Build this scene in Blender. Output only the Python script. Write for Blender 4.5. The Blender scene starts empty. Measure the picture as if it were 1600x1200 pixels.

---

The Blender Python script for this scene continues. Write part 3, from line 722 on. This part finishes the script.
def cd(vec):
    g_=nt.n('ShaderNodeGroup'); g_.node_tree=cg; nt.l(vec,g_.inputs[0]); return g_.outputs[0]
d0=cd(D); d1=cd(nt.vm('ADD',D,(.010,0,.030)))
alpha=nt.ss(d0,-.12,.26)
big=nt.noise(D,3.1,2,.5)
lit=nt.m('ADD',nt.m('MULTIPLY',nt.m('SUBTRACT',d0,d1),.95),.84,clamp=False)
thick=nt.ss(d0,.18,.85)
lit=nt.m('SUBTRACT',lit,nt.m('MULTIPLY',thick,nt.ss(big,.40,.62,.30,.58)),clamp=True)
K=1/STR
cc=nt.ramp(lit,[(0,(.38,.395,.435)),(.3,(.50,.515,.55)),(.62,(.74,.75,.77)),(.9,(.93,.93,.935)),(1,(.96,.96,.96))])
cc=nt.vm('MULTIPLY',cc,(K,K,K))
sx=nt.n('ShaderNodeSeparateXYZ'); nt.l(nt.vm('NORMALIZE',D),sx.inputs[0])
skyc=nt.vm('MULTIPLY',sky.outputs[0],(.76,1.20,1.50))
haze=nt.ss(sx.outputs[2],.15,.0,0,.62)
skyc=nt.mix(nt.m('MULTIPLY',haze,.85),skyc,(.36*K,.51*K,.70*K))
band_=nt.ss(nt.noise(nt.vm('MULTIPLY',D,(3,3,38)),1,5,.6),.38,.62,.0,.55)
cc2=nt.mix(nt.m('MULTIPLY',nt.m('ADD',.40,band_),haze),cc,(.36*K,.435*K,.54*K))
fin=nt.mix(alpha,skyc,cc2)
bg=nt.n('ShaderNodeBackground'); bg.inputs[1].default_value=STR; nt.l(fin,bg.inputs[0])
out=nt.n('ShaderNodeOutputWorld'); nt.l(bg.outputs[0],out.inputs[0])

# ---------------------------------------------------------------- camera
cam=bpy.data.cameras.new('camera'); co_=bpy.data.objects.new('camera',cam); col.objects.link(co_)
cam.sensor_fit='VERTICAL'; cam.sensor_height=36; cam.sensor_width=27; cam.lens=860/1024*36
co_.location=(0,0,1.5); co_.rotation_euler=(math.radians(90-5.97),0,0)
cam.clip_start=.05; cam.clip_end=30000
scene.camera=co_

▸ **Task**: Every line in the data above that contains "Blender" needs to be copied.

▸ **Answer to this task**:
Build this scene in Blender. Output only the Python script. Write for Blender 4.5. The Blender scene starts empty. Measure the picture as if it were 1600x1200 pixels.
The Blender Python script for this scene continues. Write part 3, from line 722 on. This part finishes the script.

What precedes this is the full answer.